When I perform weddings, I tell the couple that it is their wedding and they should choose music, readings, and decorations that reflect who they are. I present them with the traditional wedding vows but tell them they are free to write their own. Most of them choose to use the traditional vows, but some couples take my encouragement and write their own.

When someone writes original wedding vows, they often want to surprise me and all the friends and family members who attend their wedding. This means they sometimes hide a piece of paper in their pocket, write their vows on a napkin or, in one of the most creative instances, write the vows on their own hands. In a few rare occasions, I have seen wedding vows tattooed on arms or legs.

I am impressed by their scribal spontaneity and creativity of these couples. It is refreshing to hear that they imagine their lives together to be a perpetual dance of bliss or a succession of flights to new celestial heights. At one wedding I attended in the Midwest, both the bride and groom were accomplished musicians and they wrote their vows using solfege (do, re, mi).

Sometimes the couple’s newly written promises reflect the ancient. I heard one set of vows where someone said they would love their spouse with the passion of the great lovers who have gone before them.
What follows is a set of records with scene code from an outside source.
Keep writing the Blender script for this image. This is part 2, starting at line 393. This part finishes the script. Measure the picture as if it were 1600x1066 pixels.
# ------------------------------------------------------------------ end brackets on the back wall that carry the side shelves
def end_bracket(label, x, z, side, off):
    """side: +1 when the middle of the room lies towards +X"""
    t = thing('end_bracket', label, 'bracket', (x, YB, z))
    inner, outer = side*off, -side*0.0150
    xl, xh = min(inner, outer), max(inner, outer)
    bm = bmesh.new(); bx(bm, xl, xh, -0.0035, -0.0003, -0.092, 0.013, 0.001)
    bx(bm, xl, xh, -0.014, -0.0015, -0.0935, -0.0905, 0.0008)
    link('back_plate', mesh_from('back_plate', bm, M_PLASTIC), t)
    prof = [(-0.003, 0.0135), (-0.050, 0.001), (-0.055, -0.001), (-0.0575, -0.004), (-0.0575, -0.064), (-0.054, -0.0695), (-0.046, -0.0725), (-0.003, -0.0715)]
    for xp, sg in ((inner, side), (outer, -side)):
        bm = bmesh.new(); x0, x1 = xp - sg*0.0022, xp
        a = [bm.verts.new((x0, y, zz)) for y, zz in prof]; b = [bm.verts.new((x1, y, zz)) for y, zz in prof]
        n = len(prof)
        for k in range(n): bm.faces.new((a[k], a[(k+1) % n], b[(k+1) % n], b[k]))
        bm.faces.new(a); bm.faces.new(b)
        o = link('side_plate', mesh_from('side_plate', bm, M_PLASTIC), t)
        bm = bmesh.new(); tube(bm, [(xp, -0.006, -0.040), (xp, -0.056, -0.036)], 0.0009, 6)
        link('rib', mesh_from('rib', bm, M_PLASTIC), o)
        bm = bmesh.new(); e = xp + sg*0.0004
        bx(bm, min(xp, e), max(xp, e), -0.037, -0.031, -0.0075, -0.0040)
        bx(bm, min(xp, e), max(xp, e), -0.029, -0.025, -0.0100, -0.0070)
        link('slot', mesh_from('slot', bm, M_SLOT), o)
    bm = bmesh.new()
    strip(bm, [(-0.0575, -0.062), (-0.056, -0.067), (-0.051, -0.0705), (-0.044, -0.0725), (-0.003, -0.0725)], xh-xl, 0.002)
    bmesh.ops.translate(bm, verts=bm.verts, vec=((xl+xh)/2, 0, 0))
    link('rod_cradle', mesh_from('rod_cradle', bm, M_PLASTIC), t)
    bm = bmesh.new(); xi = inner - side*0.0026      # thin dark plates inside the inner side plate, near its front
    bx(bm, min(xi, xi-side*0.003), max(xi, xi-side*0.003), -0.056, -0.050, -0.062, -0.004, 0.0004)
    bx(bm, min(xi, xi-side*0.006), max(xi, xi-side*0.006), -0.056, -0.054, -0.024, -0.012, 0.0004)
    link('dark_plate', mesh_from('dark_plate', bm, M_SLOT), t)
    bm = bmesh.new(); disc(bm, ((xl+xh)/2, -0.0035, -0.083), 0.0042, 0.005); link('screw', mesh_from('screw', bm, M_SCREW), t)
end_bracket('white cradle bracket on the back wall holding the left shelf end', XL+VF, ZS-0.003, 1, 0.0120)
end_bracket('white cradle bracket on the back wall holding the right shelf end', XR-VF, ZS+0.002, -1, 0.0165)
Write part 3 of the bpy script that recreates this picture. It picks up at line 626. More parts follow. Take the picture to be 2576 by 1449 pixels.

Others use a verse from the poet Byron in which the reader is invited to seduce their lover over and over again, or a Dantean refrain describing the bride as the muse who will enable them to see the sublime intricacies and beauties of the earth together.

Love and covenants are as ancient as Adam and Eve, but the things that were once new are now old.  The small child asking, “Do you think he likes me?” becomes an adult standing near a spouse as they depart this world to realms they have never experienced. In the same way, the wedding vows of our grandparents are now traditional and the inventive promises we make today may one day be considered old-fashioned. The love and the promise, however, are timeless.